Return the lines exactly as they stand, from the first of the material through the line containing "def onZ(u, v, z): d".

**Record extracts**
○ ○ ○ ○
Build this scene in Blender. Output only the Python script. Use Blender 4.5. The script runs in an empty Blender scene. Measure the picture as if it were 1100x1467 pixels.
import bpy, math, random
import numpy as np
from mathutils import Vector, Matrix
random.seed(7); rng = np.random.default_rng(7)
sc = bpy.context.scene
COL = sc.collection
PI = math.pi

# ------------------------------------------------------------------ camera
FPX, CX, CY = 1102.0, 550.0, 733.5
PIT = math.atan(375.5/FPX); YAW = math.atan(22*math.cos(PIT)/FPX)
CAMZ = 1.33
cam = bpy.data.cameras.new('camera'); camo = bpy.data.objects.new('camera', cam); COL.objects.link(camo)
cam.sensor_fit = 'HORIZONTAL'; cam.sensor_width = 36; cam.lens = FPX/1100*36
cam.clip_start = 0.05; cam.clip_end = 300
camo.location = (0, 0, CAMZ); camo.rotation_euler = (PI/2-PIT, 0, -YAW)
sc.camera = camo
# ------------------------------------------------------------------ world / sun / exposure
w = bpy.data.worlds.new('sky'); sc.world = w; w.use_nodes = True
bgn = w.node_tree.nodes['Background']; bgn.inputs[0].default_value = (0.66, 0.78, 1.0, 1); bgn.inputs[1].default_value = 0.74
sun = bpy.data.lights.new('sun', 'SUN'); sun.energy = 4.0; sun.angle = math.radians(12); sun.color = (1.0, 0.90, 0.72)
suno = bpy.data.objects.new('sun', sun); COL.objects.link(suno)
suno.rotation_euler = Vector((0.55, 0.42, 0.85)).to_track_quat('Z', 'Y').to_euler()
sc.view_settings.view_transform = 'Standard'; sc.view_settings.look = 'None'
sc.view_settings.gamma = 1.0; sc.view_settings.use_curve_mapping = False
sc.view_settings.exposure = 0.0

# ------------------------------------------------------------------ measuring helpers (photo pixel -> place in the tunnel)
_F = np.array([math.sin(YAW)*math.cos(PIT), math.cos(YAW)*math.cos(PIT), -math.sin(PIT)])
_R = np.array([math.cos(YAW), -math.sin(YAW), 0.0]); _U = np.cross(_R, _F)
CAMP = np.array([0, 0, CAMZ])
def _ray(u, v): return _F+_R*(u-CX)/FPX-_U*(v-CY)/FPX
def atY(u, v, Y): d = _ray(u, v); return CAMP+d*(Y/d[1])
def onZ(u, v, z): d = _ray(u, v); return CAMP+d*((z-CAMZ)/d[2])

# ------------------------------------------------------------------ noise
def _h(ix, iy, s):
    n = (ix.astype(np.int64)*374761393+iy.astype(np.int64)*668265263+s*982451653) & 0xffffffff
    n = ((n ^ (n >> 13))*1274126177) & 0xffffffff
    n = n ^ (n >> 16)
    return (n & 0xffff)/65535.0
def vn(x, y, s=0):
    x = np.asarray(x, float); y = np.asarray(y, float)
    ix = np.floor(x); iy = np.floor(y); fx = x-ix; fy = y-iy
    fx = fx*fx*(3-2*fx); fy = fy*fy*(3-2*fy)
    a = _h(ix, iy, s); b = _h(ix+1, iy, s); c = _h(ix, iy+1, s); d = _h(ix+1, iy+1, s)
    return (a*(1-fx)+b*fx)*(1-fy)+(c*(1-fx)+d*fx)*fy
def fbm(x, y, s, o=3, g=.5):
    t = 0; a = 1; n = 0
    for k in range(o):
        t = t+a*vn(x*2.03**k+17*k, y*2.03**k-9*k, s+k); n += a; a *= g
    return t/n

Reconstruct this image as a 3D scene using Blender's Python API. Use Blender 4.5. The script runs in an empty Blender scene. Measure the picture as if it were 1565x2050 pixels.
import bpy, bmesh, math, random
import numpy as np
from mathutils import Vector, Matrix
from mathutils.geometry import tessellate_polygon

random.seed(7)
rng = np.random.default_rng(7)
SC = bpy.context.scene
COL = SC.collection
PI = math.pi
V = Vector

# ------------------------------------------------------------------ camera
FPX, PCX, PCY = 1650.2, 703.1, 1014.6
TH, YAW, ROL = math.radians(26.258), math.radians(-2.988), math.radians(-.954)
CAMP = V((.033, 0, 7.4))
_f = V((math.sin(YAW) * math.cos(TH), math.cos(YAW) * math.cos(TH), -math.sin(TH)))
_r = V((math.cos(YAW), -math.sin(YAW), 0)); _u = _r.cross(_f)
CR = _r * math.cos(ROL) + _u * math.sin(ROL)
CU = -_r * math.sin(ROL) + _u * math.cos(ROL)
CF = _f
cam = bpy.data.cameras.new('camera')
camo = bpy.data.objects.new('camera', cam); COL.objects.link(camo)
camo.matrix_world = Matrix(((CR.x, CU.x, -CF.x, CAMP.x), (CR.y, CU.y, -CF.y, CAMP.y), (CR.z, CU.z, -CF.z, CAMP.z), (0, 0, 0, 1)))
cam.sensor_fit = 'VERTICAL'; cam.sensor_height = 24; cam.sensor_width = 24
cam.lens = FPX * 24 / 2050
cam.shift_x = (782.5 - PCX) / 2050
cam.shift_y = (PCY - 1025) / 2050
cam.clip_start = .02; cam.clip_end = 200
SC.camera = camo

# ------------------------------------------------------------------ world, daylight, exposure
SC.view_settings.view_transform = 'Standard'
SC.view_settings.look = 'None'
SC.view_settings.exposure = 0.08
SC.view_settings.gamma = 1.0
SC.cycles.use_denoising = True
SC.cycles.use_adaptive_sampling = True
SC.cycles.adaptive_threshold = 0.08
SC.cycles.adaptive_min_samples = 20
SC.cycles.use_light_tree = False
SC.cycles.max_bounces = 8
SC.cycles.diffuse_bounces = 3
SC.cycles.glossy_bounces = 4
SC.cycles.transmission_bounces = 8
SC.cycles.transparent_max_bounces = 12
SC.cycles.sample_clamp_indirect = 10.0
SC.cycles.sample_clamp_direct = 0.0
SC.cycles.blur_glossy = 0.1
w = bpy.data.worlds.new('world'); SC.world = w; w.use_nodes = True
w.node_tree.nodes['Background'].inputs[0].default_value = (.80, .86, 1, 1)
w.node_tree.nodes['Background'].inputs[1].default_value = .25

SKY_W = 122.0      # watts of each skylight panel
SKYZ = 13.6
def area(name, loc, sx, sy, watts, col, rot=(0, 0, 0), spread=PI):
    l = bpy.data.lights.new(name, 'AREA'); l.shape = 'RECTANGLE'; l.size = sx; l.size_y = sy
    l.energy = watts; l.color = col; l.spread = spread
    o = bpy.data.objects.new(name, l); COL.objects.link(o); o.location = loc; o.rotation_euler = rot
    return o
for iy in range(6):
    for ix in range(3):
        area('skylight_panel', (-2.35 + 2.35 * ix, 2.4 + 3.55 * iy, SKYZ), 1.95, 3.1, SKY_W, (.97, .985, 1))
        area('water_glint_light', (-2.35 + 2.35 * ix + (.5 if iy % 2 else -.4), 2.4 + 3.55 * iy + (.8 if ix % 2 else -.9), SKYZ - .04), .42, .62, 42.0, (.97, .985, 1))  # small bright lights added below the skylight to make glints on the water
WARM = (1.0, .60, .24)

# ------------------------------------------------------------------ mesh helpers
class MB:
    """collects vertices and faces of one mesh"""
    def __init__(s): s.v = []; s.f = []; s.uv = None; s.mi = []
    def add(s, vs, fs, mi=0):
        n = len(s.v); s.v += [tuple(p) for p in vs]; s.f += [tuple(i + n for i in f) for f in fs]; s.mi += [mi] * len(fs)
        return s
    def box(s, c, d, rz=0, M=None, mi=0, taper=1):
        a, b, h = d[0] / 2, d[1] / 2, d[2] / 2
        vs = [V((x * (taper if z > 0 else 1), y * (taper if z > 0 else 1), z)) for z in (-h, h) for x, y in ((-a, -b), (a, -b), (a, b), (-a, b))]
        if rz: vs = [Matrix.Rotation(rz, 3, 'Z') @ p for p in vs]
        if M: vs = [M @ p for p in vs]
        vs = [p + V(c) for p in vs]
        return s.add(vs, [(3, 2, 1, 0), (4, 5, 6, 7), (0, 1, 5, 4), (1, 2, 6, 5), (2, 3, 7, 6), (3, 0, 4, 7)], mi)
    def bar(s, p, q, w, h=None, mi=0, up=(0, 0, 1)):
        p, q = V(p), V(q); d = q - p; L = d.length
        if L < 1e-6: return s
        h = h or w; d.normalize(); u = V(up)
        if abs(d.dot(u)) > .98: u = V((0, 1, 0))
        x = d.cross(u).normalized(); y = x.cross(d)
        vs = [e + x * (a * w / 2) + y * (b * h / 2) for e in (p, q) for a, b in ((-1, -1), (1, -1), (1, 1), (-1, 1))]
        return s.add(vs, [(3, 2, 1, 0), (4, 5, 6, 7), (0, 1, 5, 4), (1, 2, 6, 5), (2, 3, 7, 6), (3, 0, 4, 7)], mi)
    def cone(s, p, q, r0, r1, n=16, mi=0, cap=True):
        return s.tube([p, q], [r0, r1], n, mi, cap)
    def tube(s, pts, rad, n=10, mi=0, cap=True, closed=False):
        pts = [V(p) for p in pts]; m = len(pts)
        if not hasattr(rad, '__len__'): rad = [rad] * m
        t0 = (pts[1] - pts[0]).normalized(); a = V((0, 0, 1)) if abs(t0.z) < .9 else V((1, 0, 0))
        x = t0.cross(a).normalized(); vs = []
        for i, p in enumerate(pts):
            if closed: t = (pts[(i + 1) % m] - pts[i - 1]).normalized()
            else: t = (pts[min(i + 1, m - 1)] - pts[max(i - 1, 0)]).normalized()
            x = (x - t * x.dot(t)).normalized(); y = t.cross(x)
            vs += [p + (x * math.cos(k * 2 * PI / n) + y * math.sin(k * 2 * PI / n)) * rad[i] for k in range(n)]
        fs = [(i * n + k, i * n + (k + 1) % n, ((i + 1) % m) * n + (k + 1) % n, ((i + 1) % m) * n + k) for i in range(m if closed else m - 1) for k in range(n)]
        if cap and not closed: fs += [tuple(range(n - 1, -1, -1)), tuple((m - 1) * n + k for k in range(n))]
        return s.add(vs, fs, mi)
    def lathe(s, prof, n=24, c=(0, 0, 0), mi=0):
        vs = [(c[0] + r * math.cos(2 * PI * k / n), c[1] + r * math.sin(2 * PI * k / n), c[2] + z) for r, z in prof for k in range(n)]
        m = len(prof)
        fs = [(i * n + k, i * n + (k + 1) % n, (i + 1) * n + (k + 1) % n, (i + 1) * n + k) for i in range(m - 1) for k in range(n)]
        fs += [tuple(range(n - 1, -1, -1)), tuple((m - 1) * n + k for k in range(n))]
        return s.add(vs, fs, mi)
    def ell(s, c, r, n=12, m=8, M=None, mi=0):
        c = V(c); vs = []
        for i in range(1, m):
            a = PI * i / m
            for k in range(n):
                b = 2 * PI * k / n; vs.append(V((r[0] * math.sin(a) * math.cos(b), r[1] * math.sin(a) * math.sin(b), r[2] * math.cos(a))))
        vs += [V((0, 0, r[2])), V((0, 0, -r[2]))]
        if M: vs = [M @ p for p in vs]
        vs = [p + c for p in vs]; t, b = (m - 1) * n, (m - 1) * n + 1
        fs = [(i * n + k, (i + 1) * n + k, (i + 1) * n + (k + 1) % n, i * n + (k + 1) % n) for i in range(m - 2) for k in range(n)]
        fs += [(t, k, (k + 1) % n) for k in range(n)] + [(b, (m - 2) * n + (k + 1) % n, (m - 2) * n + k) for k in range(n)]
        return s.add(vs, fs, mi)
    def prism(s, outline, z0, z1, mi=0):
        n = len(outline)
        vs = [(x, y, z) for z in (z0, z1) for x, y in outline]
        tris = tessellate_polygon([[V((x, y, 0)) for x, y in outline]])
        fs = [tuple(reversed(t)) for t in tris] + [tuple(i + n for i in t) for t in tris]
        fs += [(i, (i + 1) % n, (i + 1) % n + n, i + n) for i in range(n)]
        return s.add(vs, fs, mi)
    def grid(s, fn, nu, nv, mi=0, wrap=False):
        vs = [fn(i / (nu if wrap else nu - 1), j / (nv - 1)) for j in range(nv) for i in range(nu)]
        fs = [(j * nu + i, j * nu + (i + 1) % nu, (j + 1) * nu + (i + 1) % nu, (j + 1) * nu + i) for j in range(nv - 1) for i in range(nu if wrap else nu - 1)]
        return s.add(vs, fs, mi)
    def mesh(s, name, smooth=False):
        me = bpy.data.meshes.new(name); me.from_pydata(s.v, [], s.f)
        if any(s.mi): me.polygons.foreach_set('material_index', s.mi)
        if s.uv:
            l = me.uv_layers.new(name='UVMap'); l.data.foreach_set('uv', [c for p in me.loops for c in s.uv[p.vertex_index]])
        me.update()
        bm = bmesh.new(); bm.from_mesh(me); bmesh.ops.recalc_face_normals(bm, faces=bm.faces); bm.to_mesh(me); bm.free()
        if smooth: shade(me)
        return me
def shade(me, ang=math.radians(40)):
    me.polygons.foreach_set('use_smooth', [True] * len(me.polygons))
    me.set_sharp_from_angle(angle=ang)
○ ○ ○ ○
**Reply to the exercise**
Build this scene in Blender. Output only the Python script. Use Blender 4.5. The script runs in an empty Blender scene. Measure the picture as if it were 1100x1467 pixels.
import bpy, math, random
import numpy as np
from mathutils import Vector, Matrix
random.seed(7); rng = np.random.default_rng(7)
sc = bpy.context.scene
COL = sc.collection
PI = math.pi

# ------------------------------------------------------------------ camera
FPX, CX, CY = 1102.0, 550.0, 733.5
PIT = math.atan(375.5/FPX); YAW = math.atan(22*math.cos(PIT)/FPX)
CAMZ = 1.33
cam = bpy.data.cameras.new('camera'); camo = bpy.data.objects.new('camera', cam); COL.objects.link(camo)
cam.sensor_fit = 'HORIZONTAL'; cam.sensor_width = 36; cam.lens = FPX/1100*36
cam.clip_start = 0.05; cam.clip_end = 300
camo.location = (0, 0, CAMZ); camo.rotation_euler = (PI/2-PIT, 0, -YAW)
sc.camera = camo
# ------------------------------------------------------------------ world / sun / exposure
w = bpy.data.worlds.new('sky'); sc.world = w; w.use_nodes = True
bgn = w.node_tree.nodes['Background']; bgn.inputs[0].default_value = (0.66, 0.78, 1.0, 1); bgn.inputs[1].default_value = 0.74
sun = bpy.data.lights.new('sun', 'SUN'); sun.energy = 4.0; sun.angle = math.radians(12); sun.color = (1.0, 0.90, 0.72)
suno = bpy.data.objects.new('sun', sun); COL.objects.link(suno)
suno.rotation_euler = Vector((0.55, 0.42, 0.85)).to_track_quat('Z', 'Y').to_euler()
sc.view_settings.view_transform = 'Standard'; sc.view_settings.look = 'None'
sc.view_settings.gamma = 1.0; sc.view_settings.use_curve_mapping = False
sc.view_settings.exposure = 0.0

# ------------------------------------------------------------------ measuring helpers (photo pixel -> place in the tunnel)
_F = np.array([math.sin(YAW)*math.cos(PIT), math.cos(YAW)*math.cos(PIT), -math.sin(PIT)])
_R = np.array([math.cos(YAW), -math.sin(YAW), 0.0]); _U = np.cross(_R, _F)
CAMP = np.array([0, 0, CAMZ])
def _ray(u, v): return _F+_R*(u-CX)/FPX-_U*(v-CY)/FPX
def atY(u, v, Y): d = _ray(u, v); return CAMP+d*(Y/d[1])
def onZ(u, v, z): d = _ray(u, v); return CAMP+d*((z-CAMZ)/d[2])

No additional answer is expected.